Log 1a: Reading Analysis.

Work Being Analyzed: Chapter 1 of The Design of Everyday Things by Donald A. Norman

As time passes, technology gets more advanced, and aesthetic begins to change into something more modern.

However, what good is a sleek, modern door if no one knows how to go through it? As a designer, it is important not only to please the customer’s aesthetic taste, but to make the products and technologies simple and usable.

Norman brings up visibility and a number of points that are important to maintaining visibility, and therefore, a good design.

Visibility is one of the most important aspects, visibility addresses the consumer’s need to be able to see the key components in making the product function. For example, a door needs to give the user a clue as to how to open it: handles, designed correctly to designate whether it must me pushed or pulled, correct placement to know which side of the door in unhinged, therefore letting the door move as a force is acted upon it (Norman 4-5).

On proponent of visibility is the use of natural signals, parts that are easily interpreted by the consumer in order to  approach and use the product. This is important in design, for it is flawed should the consumer have to stop and think at any point (Norman 4).

Another proponent of visibility is the idea of affordances. In design, affordances is another way to say “is for.” Each part on a piece of technology needs to be for something. Otherwise, the piece becomes arbitrary and already begins to confuse the user. If there is no need for a certain knob or an extra button, then it shouldn’t be included in the final design (Norman 9).

The visibility also should allow users to see the constraints and mappings of the item. Constraints limit the ways an item can be used. This simplifies things for the user; they now know what they cannot do, leaving only the correct way to use a product (Norman 12).
Mapping displays the relationship between the object and it’s actions to it’s results. It links what the user wants to do and what it possible. It works along with constraints and affordances to give the user the easiest time possible using and object (Norman 9-12).
To demonstrate these three ideas, Norman used scissors as an example (12-13). The holes in the handle afford a place for your fingers to go through and hold. The size of the holes act as a contraint, demonstrating how many fingers can fit in each hole.  The mappings of the handle allow for up and down movement, to start moving the scissor’s blades as well (Norman 12-13).

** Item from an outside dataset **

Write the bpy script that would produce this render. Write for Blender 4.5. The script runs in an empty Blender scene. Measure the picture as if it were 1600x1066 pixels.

Norman goes on to explain how these ideas are needed in what are called conceptual models (13). Creating a conceptual model first fits right in to the idea of visibility: if the designer can’t even see what they’re making, they’d be working blindly and they themselves would be unable to figure out what to do if something should go wrong (Norman 14-16).

The goal of the first chapter was to give readers a better idea of what a designer does. While they do make things according to how eye-pleasing it is, they must also concentrate on how it works, if it’s usable, it will be able to sell because of both its looks and it’s functionality. The concepts mentioned above really are vital into the design of objects. Technology will keep growing and expanding, but what good is that if people have no idea what to do with it?
Daily life would get increasingly more complicated. This idea of visibility is the most obvious and helpful way to use anything around us. Without this visibility, simple tasks like walking through doors or using a pair of scissors would be more complicated and a lot more time-consuming. Therefore, which each day that goes by, we would get less and less productive, which would start a giant backslide from the technological advances that have been made.